- [WRITTEN PROBLEM] Output all the material that follows, exactly as given.

- [RECORDS FOR THE EXERCISE]

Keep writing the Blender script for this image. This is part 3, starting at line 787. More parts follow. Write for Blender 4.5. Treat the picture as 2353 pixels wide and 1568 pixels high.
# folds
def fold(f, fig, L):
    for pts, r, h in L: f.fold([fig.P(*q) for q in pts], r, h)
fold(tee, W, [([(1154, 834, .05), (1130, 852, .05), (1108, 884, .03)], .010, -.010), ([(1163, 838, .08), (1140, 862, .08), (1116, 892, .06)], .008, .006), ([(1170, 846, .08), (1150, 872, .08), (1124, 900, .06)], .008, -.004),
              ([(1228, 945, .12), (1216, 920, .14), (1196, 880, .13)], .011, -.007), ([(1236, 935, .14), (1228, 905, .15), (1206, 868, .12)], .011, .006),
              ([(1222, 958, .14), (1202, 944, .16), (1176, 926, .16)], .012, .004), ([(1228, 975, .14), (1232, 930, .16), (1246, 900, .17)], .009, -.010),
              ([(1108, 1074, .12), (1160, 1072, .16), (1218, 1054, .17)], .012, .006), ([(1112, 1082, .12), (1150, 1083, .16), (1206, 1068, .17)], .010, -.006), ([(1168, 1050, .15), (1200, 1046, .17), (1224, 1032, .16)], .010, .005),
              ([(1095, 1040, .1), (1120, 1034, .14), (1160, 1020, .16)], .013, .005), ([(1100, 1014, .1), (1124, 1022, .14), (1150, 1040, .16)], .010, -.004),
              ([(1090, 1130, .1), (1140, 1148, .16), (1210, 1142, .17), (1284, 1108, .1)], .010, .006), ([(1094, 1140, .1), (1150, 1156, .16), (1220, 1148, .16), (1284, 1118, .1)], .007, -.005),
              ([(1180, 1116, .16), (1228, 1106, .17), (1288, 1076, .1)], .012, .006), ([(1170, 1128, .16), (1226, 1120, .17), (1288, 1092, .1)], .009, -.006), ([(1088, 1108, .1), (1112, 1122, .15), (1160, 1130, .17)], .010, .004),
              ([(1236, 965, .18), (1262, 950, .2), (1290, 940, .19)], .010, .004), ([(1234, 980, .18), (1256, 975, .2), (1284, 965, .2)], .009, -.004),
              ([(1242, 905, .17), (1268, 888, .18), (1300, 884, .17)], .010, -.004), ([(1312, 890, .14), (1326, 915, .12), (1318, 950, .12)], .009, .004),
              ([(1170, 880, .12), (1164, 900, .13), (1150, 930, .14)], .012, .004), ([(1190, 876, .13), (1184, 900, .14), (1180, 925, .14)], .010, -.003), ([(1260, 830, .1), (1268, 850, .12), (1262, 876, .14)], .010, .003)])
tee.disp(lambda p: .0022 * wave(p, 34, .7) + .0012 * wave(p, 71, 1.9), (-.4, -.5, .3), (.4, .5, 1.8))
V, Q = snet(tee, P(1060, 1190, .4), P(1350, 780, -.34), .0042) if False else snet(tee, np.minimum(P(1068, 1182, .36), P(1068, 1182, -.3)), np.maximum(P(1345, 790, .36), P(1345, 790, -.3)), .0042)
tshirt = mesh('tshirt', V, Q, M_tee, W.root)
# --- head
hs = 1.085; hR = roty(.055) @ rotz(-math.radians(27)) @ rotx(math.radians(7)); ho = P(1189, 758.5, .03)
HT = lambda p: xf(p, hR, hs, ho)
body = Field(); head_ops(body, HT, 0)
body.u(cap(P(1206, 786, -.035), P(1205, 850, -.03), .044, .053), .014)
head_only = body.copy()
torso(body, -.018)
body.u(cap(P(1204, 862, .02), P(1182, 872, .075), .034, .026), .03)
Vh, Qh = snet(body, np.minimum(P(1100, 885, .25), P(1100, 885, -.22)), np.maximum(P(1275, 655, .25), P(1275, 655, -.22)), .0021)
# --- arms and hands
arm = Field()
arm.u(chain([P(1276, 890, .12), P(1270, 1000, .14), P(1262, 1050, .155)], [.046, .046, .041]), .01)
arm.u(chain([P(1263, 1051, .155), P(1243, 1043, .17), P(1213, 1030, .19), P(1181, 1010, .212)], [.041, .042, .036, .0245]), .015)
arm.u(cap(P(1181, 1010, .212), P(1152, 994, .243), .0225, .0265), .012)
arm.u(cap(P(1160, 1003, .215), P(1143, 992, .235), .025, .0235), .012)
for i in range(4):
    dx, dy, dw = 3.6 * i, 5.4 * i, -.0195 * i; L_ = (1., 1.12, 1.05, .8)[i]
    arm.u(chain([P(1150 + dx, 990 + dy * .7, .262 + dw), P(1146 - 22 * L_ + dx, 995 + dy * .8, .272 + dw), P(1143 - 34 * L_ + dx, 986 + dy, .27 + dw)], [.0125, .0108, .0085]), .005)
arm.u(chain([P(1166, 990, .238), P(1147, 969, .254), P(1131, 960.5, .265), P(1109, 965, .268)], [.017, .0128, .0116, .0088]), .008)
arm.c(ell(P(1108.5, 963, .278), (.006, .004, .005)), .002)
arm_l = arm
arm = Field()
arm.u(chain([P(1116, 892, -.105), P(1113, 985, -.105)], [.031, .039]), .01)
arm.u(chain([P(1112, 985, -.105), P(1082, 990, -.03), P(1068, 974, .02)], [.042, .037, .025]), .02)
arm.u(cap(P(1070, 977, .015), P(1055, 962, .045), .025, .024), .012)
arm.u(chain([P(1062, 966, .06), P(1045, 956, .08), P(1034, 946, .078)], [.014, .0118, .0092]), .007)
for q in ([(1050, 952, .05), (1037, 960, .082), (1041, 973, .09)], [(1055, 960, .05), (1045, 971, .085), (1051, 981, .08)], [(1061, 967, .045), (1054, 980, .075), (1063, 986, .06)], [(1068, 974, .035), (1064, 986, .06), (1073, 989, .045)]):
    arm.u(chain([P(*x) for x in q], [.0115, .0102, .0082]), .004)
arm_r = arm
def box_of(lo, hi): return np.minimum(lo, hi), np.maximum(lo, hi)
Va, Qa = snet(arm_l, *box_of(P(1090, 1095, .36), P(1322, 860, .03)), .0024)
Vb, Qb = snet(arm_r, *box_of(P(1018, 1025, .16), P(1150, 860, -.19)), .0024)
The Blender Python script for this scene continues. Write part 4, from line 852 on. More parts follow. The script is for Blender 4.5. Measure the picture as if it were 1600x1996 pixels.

- [OUTPUT OF THE EXERCISE]
Keep writing the Blender script for this image. This is part 3, starting at line 787. More parts follow. Write for Blender 4.5. Treat the picture as 2353 pixels wide and 1568 pixels high.
# folds
def fold(f, fig, L):
    for pts, r, h in L: f.fold([fig.P(*q) for q in pts], r, h)
fold(tee, W, [([(1154, 834, .05), (1130, 852, .05), (1108, 884, .03)], .010, -.010), ([(1163, 838, .08), (1140, 862, .08), (1116, 892, .06)], .008, .006), ([(1170, 846, .08), (1150, 872, .08), (1124, 900, .06)], .008, -.004),
              ([(1228, 945, .12), (1216, 920, .14), (1196, 880, .13)], .011, -.007), ([(1236, 935, .14), (1228, 905, .15), (1206, 868, .12)], .011, .006),
              ([(1222, 958, .14), (1202, 944, .16), (1176, 926, .16)], .012, .004), ([(1228, 975, .14), (1232, 930, .16), (1246, 900, .17)], .009, -.010),
              ([(1108, 1074, .12), (1160, 1072, .16), (1218, 1054, .17)], .012, .006), ([(1112, 1082, .12), (1150, 1083, .16), (1206, 1068, .17)], .010, -.006), ([(1168, 1050, .15), (1200, 1046, .17), (1224, 1032, .16)], .010, .005),
              ([(1095, 1040, .1), (1120, 1034, .14), (1160, 1020, .16)], .013, .005), ([(1100, 1014, .1), (1124, 1022, .14), (1150, 1040, .16)], .010, -.004),
              ([(1090, 1130, .1), (1140, 1148, .16), (1210, 1142, .17), (1284, 1108, .1)], .010, .006), ([(1094, 1140, .1), (1150, 1156, .16), (1220, 1148, .16), (1284, 1118, .1)], .007, -.005),
              ([(1180, 1116, .16), (1228, 1106, .17), (1288, 1076, .1)], .012, .006), ([(1170, 1128, .16), (1226, 1120, .17), (1288, 1092, .1)], .009, -.006), ([(1088, 1108, .1), (1112, 1122, .15), (1160, 1130, .17)], .010, .004),
              ([(1236, 965, .18), (1262, 950, .2), (1290, 940, .19)], .010, .004), ([(1234, 980, .18), (1256, 975, .2), (1284, 965, .2)], .009, -.004),
              ([(1242, 905, .17), (1268, 888, .18), (1300, 884, .17)], .010, -.004), ([(1312, 890, .14), (1326, 915, .12), (1318, 950, .12)], .009, .004),
              ([(1170, 880, .12), (1164, 900, .13), (1150, 930, .14)], .012, .004), ([(1190, 876, .13), (1184, 900, .14), (1180, 925, .14)], .010, -.003), ([(1260, 830, .1), (1268, 850, .12), (1262, 876, .14)], .010, .003)])
tee.disp(lambda p: .0022 * wave(p, 34, .7) + .0012 * wave(p, 71, 1.9), (-.4, -.5, .3), (.4, .5, 1.8))
V, Q = snet(tee, P(1060, 1190, .4), P(1350, 780, -.34), .0042) if False else snet(tee, np.minimum(P(1068, 1182, .36), P(1068, 1182, -.3)), np.maximum(P(1345, 790, .36), P(1345, 790, -.3)), .0042)
tshirt = mesh('tshirt', V, Q, M_tee, W.root)
# --- head
hs = 1.085; hR = roty(.055) @ rotz(-math.radians(27)) @ rotx(math.radians(7)); ho = P(1189, 758.5, .03)
HT = lambda p: xf(p, hR, hs, ho)
body = Field(); head_ops(body, HT, 0)
body.u(cap(P(1206, 786, -.035), P(1205, 850, -.03), .044, .053), .014)
head_only = body.copy()
torso(body, -.018)
body.u(cap(P(1204, 862, .02), P(1182, 872, .075), .034, .026), .03)
Vh, Qh = snet(body, np.minimum(P(1100, 885, .25), P(1100, 885, -.22)), np.maximum(P(1275, 655, .25), P(1275, 655, -.22)), .0021)
# --- arms and hands
arm = Field()
arm.u(chain([P(1276, 890, .12), P(1270, 1000, .14), P(1262, 1050, .155)], [.046, .046, .041]), .01)
arm.u(chain([P(1263, 1051, .155), P(1243, 1043, .17), P(1213, 1030, .19), P(1181, 1010, .212)], [.041, .042, .036, .0245]), .015)
arm.u(cap(P(1181, 1010, .212), P(1152, 994, .243), .0225, .0265), .012)
arm.u(cap(P(1160, 1003, .215), P(1143, 992, .235), .025, .0235), .012)
for i in range(4):
    dx, dy, dw = 3.6 * i, 5.4 * i, -.0195 * i; L_ = (1., 1.12, 1.05, .8)[i]
    arm.u(chain([P(1150 + dx, 990 + dy * .7, .262 + dw), P(1146 - 22 * L_ + dx, 995 + dy * .8, .272 + dw), P(1143 - 34 * L_ + dx, 986 + dy, .27 + dw)], [.0125, .0108, .0085]), .005)
arm.u(chain([P(1166, 990, .238), P(1147, 969, .254), P(1131, 960.5, .265), P(1109, 965, .268)], [.017, .0128, .0116, .0088]), .008)
arm.c(ell(P(1108.5, 963, .278), (.006, .004, .005)), .002)
arm_l = arm
arm = Field()
arm.u(chain([P(1116, 892, -.105), P(1113, 985, -.105)], [.031, .039]), .01)
arm.u(chain([P(1112, 985, -.105), P(1082, 990, -.03), P(1068, 974, .02)], [.042, .037, .025]), .02)
arm.u(cap(P(1070, 977, .015), P(1055, 962, .045), .025, .024), .012)
arm.u(chain([P(1062, 966, .06), P(1045, 956, .08), P(1034, 946, .078)], [.014, .0118, .0092]), .007)
for q in ([(1050, 952, .05), (1037, 960, .082), (1041, 973, .09)], [(1055, 960, .05), (1045, 971, .085), (1051, 981, .08)], [(1061, 967, .045), (1054, 980, .075), (1063, 986, .06)], [(1068, 974, .035), (1064, 986, .06), (1073, 989, .045)]):
    arm.u(chain([P(*x) for x in q], [.0115, .0102, .0082]), .004)
arm_r = arm
def box_of(lo, hi): return np.minimum(lo, hi), np.maximum(lo, hi)
Va, Qa = snet(arm_l, *box_of(P(1090, 1095, .36), P(1322, 860, .03)), .0024)
Vb, Qb = snet(arm_r, *box_of(P(1018, 1025, .16), P(1150, 860, -.19)), .0024)
The Blender Python script for this scene continues. Write part 4, from line 852 on. More parts follow. The script is for Blender 4.5. Measure the picture as if it were 1600x1996 pixels.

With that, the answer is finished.